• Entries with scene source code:
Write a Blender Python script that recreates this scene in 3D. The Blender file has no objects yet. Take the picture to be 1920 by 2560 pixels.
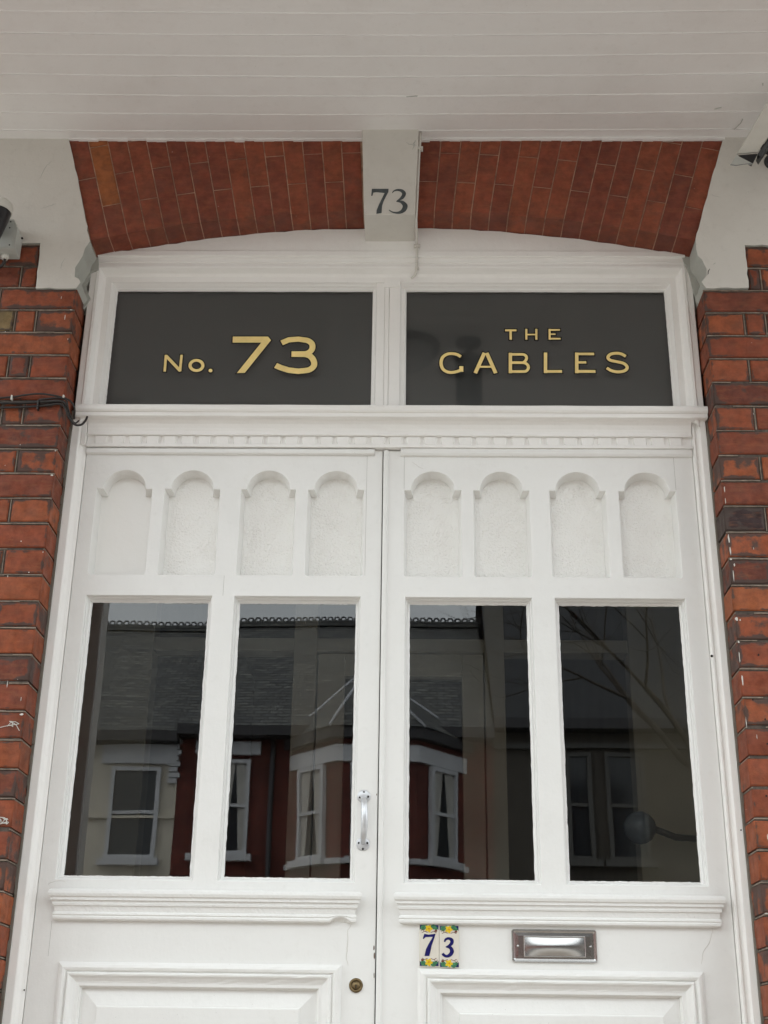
import bpy, bmesh, math, random
from mathutils import Vector, Matrix
random.seed(7)
R = math.radians
S = bpy.context.scene
COL = S.collection

# ------------------------------------------------------------------ camera
YAW, PITCH, ROLL = R(1.29209), R(22.95856), R(0.80340)
cam_d = bpy.data.cameras.new('camera'); cam = bpy.data.objects.new('camera', cam_d); COL.objects.link(cam)
fw = Vector((-math.sin(YAW)*math.cos(PITCH), math.cos(YAW)*math.cos(PITCH), math.sin(PITCH)))
rt = Vector((math.cos(YAW), math.sin(YAW), 0)); up = rt.cross(fw)
rt2 = math.cos(ROLL)*rt + math.sin(ROLL)*up; up2 = -math.sin(ROLL)*rt + math.cos(ROLL)*up
m = Matrix((rt2, up2, -fw)).transposed().to_4x4(); m.translation = Vector((0, -3.35, 0))
cam.matrix_world = m
cam_d.sensor_width = 36; cam_d.sensor_fit = 'AUTO'; cam_d.lens = 3264/2560*36
cam_d.clip_start = 0.05; cam_d.clip_end = 500
S.camera = cam
# ------------------------------------------------------------------ sky, sun, exposure (overcast day)
SUN_EL, SUN_AZ = R(50), R(-60)          # azimuth measured clockwise from +Y (north)
w = bpy.data.worlds.new('World'); S.world = w; w.use_nodes = True
nt = w.node_tree; nt.nodes.clear()
sky = nt.nodes.new('ShaderNodeTexSky'); sky.sky_type = 'NISHITA'; sky.sun_disc = False
sky.sun_elevation = SUN_EL; sky.sun_rotation = SUN_AZ; sky.dust_density = 3.0; sky.air_density = 1.0
hs = nt.nodes.new('ShaderNodeHueSaturation'); hs.inputs['Saturation'].default_value = 0.35
bg = nt.nodes.new('ShaderNodeBackground'); bg.inputs['Strength'].default_value = 0.15
wo = nt.nodes.new('ShaderNodeOutputWorld')
nt.links.new(sky.outputs[0], hs.inputs['Color'])
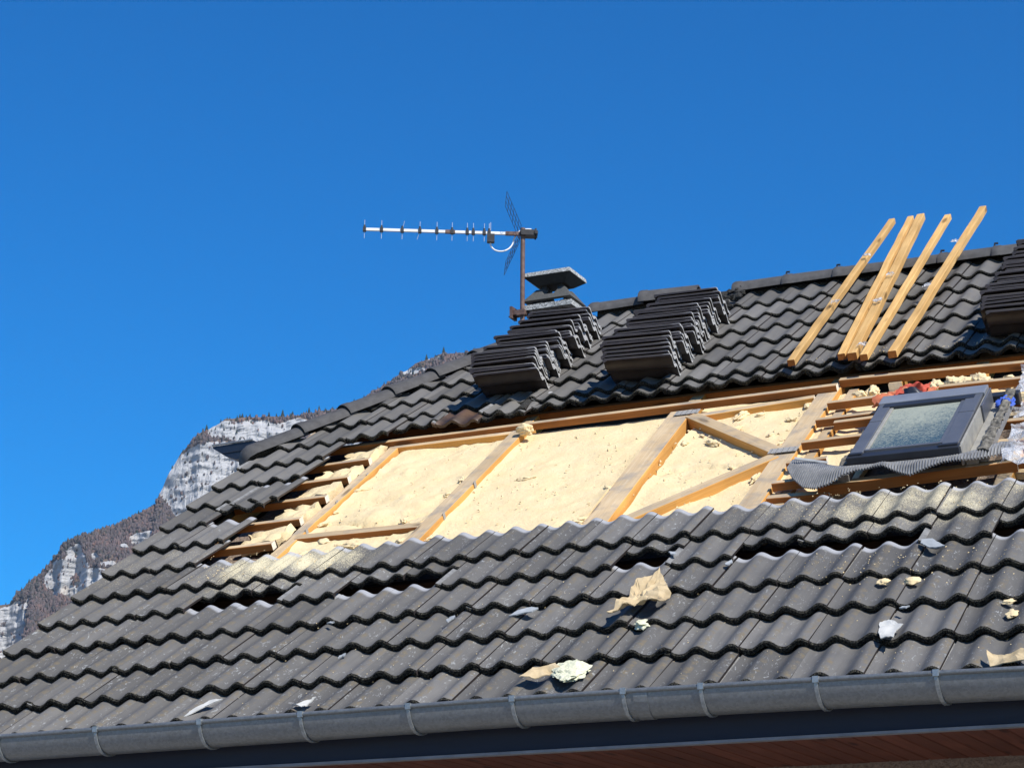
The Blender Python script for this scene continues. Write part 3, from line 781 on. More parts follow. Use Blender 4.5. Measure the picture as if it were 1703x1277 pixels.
# ---------------- ridge and hip caps
def cap_mesh(name, L, r0, r1, seed, closed=False):
    r = random.Random(seed); mb = MB(); seg = 14; rows = []
    st = [(0.0, r0, 0), (0.012, r0 + 0.004, 0), (0.05, r0 + 0.002, 0), (0.06, r0 - 0.004, 0), (L, r1, 0)]
    if closed: st = [(-0.085, 0.02, -0.05), (-0.078, 0.05, -0.03), (-0.05, r0 * 0.82, -0.008), (0.0, r0, 0), (L, r1, 0)]
    for (x, rr, dz) in st:
        rows.append([(x + r.uniform(-.002, .002), rr * math.cos(math.pi * k / seg), rr * 0.78 * math.sin(math.pi * k / seg) + dz) for k in range(seg + 1)])
    n = seg + 1
    vs = [p for q in rows for p in q]; fs = [(j*n + i, (j+1)*n + i, (j+1)*n + i+1, j*n + i+1) for j in range(len(rows)-1) for i in range(seg)]
    b = len(vs)
    for (x, rr, dz) in (st[0], st[-1]):
        vs += [(x, (rr - 0.016) * math.cos(math.pi * k / seg), (rr - 0.016) * 0.78 * math.sin(math.pi * k / seg) + dz) for k in range(n)]
    fs += [(b + i, b + i + 1, b + n + i + 1, b + n + i) for i in range(seg)]
    fm = [0] * len(fs)
    e = (len(rows)-1) * n
    for i in range(seg): fs.append((i, i+1, b+i+1, b+i)); fm.append(1); fs.append((e+i, b+n+i, b+n+i+1, e+i+1)); fm.append(0)
    for s in (0, seg):
        f = [j*n + s for j in range(len(rows))] + [b + n + s, b + s]; fs.append(tuple(f if s == 0 else f[::-1])); fm.append(1)
    me = mesh(name, vs, fs, [MT['cap'], MT['edge']], fm); smooth_by_angle(me, 42); return me
CAPS = [cap_mesh('ridge_cap', 0.42, 0.132, 0.117, s) for s in range(4)]
def place_cap(p, q, up, me, name, parent=roof):
    x = (q - p).normalized(); z = (up - x * up.dot(x)).normalized(); y = z.cross(x)
    mw = Matrix((x, y, z)).transposed().to_4x4(); mw.translation = p
    return obj(name, me, parent, mw)
r0 = W(HIPV, RV, -0.035)
u = -1.50; k = 0
CLIPU = []
while u < XR - 0.3:
    p = W(u, RV - 0.01, -0.062 + random.uniform(-.004, .004)); q = W(u + 0.36, RV - 0.01, -0.054)
    z = Vector((0, 0, 1))
    if k == 1:      # the lifted, mossy one
        p = W(u + 0.02, RV - 0.02, -0.022); q = W(u + 0.38, RV + 0.02, -0.035); z = Vector((0, -0.10, 1))
    if k != 2: place_cap(p, q, z, random.choice(CAPS), 'ridge_cap')
    if k >= 4: CLIPU.append(u + 0.005)
    u += 0.36; k += 1
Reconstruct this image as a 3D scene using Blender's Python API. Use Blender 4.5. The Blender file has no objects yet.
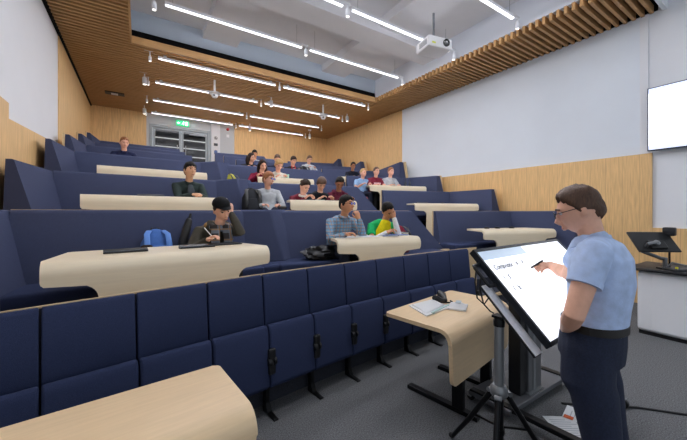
import bpy, bmesh, math, random
from mathutils import Vector as V, Matrix as MX, noise
random.seed(7)
SC = bpy.context.scene
COL = SC.collection
PI = math.pi
R = math.radians

# ------------------------------------------------------------------ materials
def lin(h):
    if isinstance(h, str):
        h = h.lstrip('#'); h = [int(h[i:i+2], 16)/255 for i in (0, 2, 4)]
        h = [c/12.92 if c <= .04045 else ((c+.055)/1.055)**2.4 for c in h]
    return (h[0], h[1], h[2], 1)
_mats = {}
def mat(name, col, rough=.6, metal=0, var=0, scale=40, stretch=(1,1,1), bump=0, bscale=None, spec=.4, emit=None, estr=0, lines=None, sheen=0, coat=0):
    """Principled material; colour varied by stretched object-space noise, optional fine bump and thin dark joint lines."""
    if name in _mats: return _mats[name]
    m = bpy.data.materials.new(name); m.use_nodes = True
    nt = m.node_tree; N = nt.nodes; L = nt.links
    b = N['Principled BSDF']
    c = lin(col)
    b.inputs['Base Color'].default_value = c
    b.inputs['Roughness'].default_value = rough
    b.inputs['Metallic'].default_value = metal
    b.inputs['Specular IOR Level'].default_value = spec
    if sheen: b.inputs['Sheen Weight'].default_value = sheen
    if coat: b.inputs['Coat Weight'].default_value = coat
    if emit:
        b.inputs['Emission Color'].default_value = lin(emit); b.inputs['Emission Strength'].default_value = estr
    if var or bump or lines:
        tc = N.new('ShaderNodeTexCoord'); mp = N.new('ShaderNodeMapping')
        mp.inputs['Scale'].default_value = stretch
        L.new(tc.outputs['Object'], mp.inputs['Vector'])
        nz = N.new('ShaderNodeTexNoise'); nz.inputs['Scale'].default_value = scale; nz.inputs['Detail'].default_value = 5
        L.new(mp.outputs['Vector'], nz.inputs['Vector'])
        out = None
        if var:
            rp = N.new('ShaderNodeValToRGB')
            lo = [max(0, x*(1-var)) for x in c[:3]]; hi = [min(1, x*(1+var)) for x in c[:3]]
            rp.color_ramp.elements[0].position = .3; rp.color_ramp.elements[1].position = .7
            rp.color_ramp.elements[0].color = (*lo, 1); rp.color_ramp.elements[1].color = (*hi, 1)
            L.new(nz.outputs['Fac'], rp.inputs['Fac']); out = rp.outputs['Color']
        if lines:
            step, width, dark = lines
            sp = N.new('ShaderNodeSeparateXYZ'); L.new(tc.outputs['Object'], sp.inputs[0])
            a = N.new('ShaderNodeMath'); a.operation = 'ADD'; L.new(sp.outputs[0], a.inputs[0]); L.new(sp.outputs[1], a.inputs[1])
            d = N.new('ShaderNodeMath'); d.operation = 'DIVIDE'; L.new(a.outputs[0], d.inputs[0]); d.inputs[1].default_value = step
            f = N.new('ShaderNodeMath'); f.operation = 'FRACT'; L.new(d.outputs[0], f.inputs[0])
            lt = N.new('ShaderNodeMath'); lt.operation = 'LESS_THAN'; L.new(f.outputs[0], lt.inputs[0]); lt.inputs[1].default_value = width
            mx = N.new('ShaderNodeMix'); mx.data_type = 'RGBA'
            mx.inputs[6].default_value = c
            if out: L.new(out, mx.inputs[6])
            mx.inputs[7].default_value = (c[0]*dark, c[1]*dark, c[2]*dark, 1)
            L.new(lt.outputs[0], mx.inputs[0]); out = mx.outputs[2]
        if out: L.new(out, b.inputs['Base Color'])
        if bump:
            n2 = nz
            if bscale:
                n2 = N.new('ShaderNodeTexNoise'); n2.inputs['Scale'].default_value = bscale; L.new(tc.outputs['Object'], n2.inputs['Vector'])
            bp = N.new('ShaderNodeBump'); bp.inputs['Strength'].default_value = bump; bp.inputs['Distance'].default_value = .004
            L.new(n2.outputs['Fac'], bp.inputs['Height']); L.new(bp.outputs['Normal'], b.inputs['Normal'])
    _mats[name] = m
    return m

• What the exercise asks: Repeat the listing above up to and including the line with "COL = S.collection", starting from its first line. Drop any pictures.

• Output below:
Write a Blender Python script that recreates this scene in 3D. The Blender file has no objects yet. Take the picture to be 1920 by 2560 pixels.
import bpy, bmesh, math, random
from mathutils import Vector, Matrix
random.seed(7)
R = math.radians
S = bpy.context.scene
COL = S.collection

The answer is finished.